The surviving Bataan POWs were rescued in the commando raid celebrated by Hampton Sides in Ghost Soldiers. Less well-remembered are the thousands of U.S. civilian captives who were on the verge of starvation when they, too, were rescued by GIs, in a daring mission into the heart of occupied Manila. A photograph in the Time-Life book Return to the Philippines shows my grandfather among a crowd of liberated internees, all gazing adoringly at MacArthur.

That was pretty much the end of America’s grand colonial experiment. Manila was destroyed in the battle to retake it from the Japanese. There was little to stay for, so the Kernses and their fellow internees were shipped home to San Francisco on troop transports. They got a nice welcome but nothing spectacular. Ex-colonials were old news in 1945—especially in San Francisco, then getting ready to host the conference that would establish the United Nations, set up by the United States to lead the world into a post-colonial future. (Unilateralists in those days were almost as scarce as imperialists.) The Philippines got their independence right on schedule in 1946. We kept some military bases, but the notion of formal empire was abandoned, and the American Raj in the Philippines was dismantled. Then it was forgotten.

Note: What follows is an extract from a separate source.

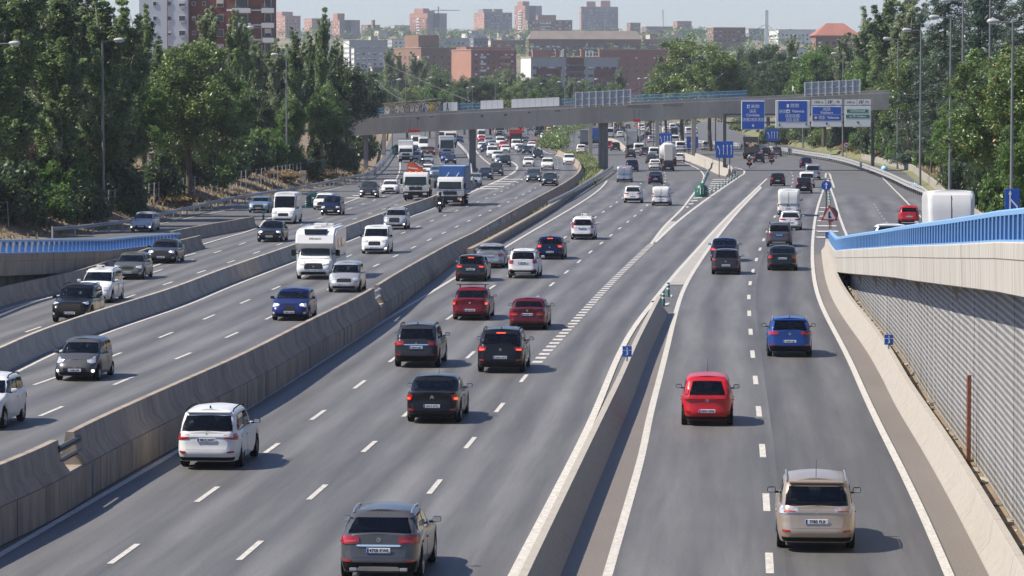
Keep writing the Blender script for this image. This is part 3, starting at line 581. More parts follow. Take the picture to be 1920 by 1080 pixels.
# fence of dark pales along the park
pf = [Vector((RKL(y) + 5.0, y, max(elev(y), 0) + 1.3)) for y in np.arange(235, 600, 2.4)]; r = empty('park_fence', pf[0], 0, 'tall grey pale fence along the park behind the retaining wall', 'fence')
mk('fence_grey', (.17, .155, .14), .7, var=.2); pale = MB().box((0, 0, .95), (.09, .12, 1.9)).mesh('fence_pale', M['fence_grey']); ext = MB()
for i, p in enumerate(pf):
    link('fence_pale', pale, r, p - pf[0], (0, 0, random.uniform(-.03, .03)))
    if i + 1 < len(pf):
        for k in (1, 2, 3, 4): q = p.lerp(pf[i + 1], k / 5) - pf[0]; ext.box((q.x, q.y, q.z + .9), (.06, .07, 1.8))
ext.build('fence_bars', M['fence_grey'], r)['kind'] = 'stuff'
MB().sweep([p - pf[0] for p in pf], [(.02, 1.5), (.02, 1.56), (-.02, 1.56), (-.02, 1.5)], closed=True).build('top_rail', M['fence_grey'], r); MB().sweep([p - pf[0] for p in pf], [(.02, .3), (.02, .36), (-.02, .36), (-.02, .3)], closed=True).build('foot_rail', M['fence_grey'], r)
lf = [Vector((LKL(y) - 4.2, y, .95 + elev2(y))) for y in np.arange(205, 420, 3.0)]; r = empty('wire_fence', lf[0], 0, 'thin wire fence on posts along the embankment below the poplars', 'fence')
pm = MB().tube([(0, 0, -.2), (0, 0, 1.75)], .045, 6).mesh('fence_post', M['galvanised_matt'])
for p in lf: link('fence_post', pm, r, p - lf[0], (random.uniform(-.05, .05), random.uniform(-.05, .05), 0))
for h in (.5, 1.1, 1.65): MB().tube([p - lf[0] + Vector((0, 0, h)) for p in lf], .012, 4).build('wire', M['galvanised_matt'], r)
# ================================================================ bollards, gore markers, small signs
def bollard_src():
    o = empty('flexible_bollard'); MB().lathe([(.11, 0), (.11, .03), (.085, .06), (.085, .70), (.06, .74), (0.0, .745)], n=14).build('post', M['green_plastic'], o, 40)
    for z in (.38, .58): MB().lathe([(.0875, z), (.0875, z + .085)], n=14).build('reflective_band', M['band_white'], o, 40)
    return o
BOL = bollard_src(); first = True
def put_bollard(px, py, label, grp):
    global first
    o = BOL if first else copy_tree(BOL); first = False; o.location = G(px, py); o.scale = (1.0, 1.0, 1.0); tag(o, label, 'bollard', grp)
for (px, py), l in zip([(1232.6, 594.7), (1243.8, 574), (1252.9, 556)], ['green banded bollard nearest the pointed end of the concrete barrier', 'middle one of three green bollards on the painted hatching', 'green banded bollard at the tip of the white painted wedge']): put_bollard(px, py, l, 'bollards at the barrier end')
nb = -1
for px, py in [(1327.5, 366.5), (1334.5, 362.7), (1342, 358.5), (1349, 354.7), (1355, 351), (1360, 347.5), (1366, 344), (1371, 340), (1377, 337), (1382, 334)]: nb += 1; put_bollard(px, py, f'{ordw(nb)} green bollard from the gore marker in the slanting row', 'bollards along the far edge of the gore')
nb = -1
for px, py in [(1319, 348), (1321, 343.5), (1322.5, 339.5), (1324, 336), (1325.5, 332.5), (1327, 329.5), (1328.5, 327)]: nb += 1; put_bollard(px, py, f'{ordw(nb)} bollard of the close row directly behind the gore marker', 'bollards behind the gore marker')
nb = -1
for px, py in [(1556, 399), (1555.5, 391), (1555, 384), (1554.5, 378), (1554, 372)]: nb += 1; put_bollard(px, py, f'{ordw(nb)} green bollard back from the round blue arrow sign', 'bollards behind the arrow sign')
nb = -1
for px, py in [(494, 411), (574, 390), (591, 388)]: nb += 1; put_bollard(px, py, ['green bollard at the end of the barrier before the white delivery van', 'green bollard between white delivery van and its green marker', 'green bollard standing right at the oncoming gore marker'][nb], 'bollards at the oncoming gore')
def gore_marker(px, py, w_, h_, label):
    o = empty('gore_marker', G(px, py), 0, label, 'gore marker')
    MB().lathe([(w_ * .5, 0), (w_ * .5, h_ * .62), (w_ * .34, h_ * .82), (w_ * .1, h_ * .98), (.0, h_)], n=20).build('body', M['green_plastic'], o, 50)
    for s in (-1, 1):
        v = []
        for a0, z in ((.12, .18), (.12, .70), (.62, .40)):
            a = -PI / 2 + s * (a0 * 1.3); v.append((math.cos(a) * w_ * .512, math.sin(a) * w_ * .512, z * h_))
        MB().add(v, [(0, 1, 2)]).build('chevron', M['band_white'], o, fix=False)
    return o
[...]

When GIs returned to the islands last year to help chastise Muslim separatists, journalists dutifully filed dispatches from Zamboanga recalling the days of Pershing and MacArthur. These stories failed to ring the mystic chords of memory. America’s original Philippines empire was an epic mistake, so we prefer not to remember it.

Now, Kipling’s 1899 message to America is being revived, minus the politically incorrect bits (e.g., “Your new-caught sullen peoples,/ half devil and half child”; click here for the full text of the poem and here for Christopher Hitchens’ take on what Kipling really thought about imperialism). Ferguson and others invite us to go abroad and make the world a better place.

Well, perhaps we will. Our problematic experience in the Philippines need not discourage us from taking on greater international responsibilities—or even from giving empire another shot, if necessary, to establish a beneficial Pax Americana. But before we embark on so ambitious a project, it might be useful to make a closer study of our earlier imperial adventure and its unintended consequences, some of which were quite severe.

Some, in fact, are still with us. The still-festering Muslim separatist movement in the southern Philippines, for example, is a legacy of American empire. Before 1898, these Moros largely governed themselves. Then we came along and conquered the entire archipelago, creating a unified nation and establishing a putative democracy in which the Catholic majority would inevitably dominate the restive Muslim minority. Now in 2003 we’re about to send GIs back to the Philippines yet again, to help deal with Moro issues that Pershing supposedly resolved almost a century ago. Just something to think about, as we set out to design a new, improved Iraq.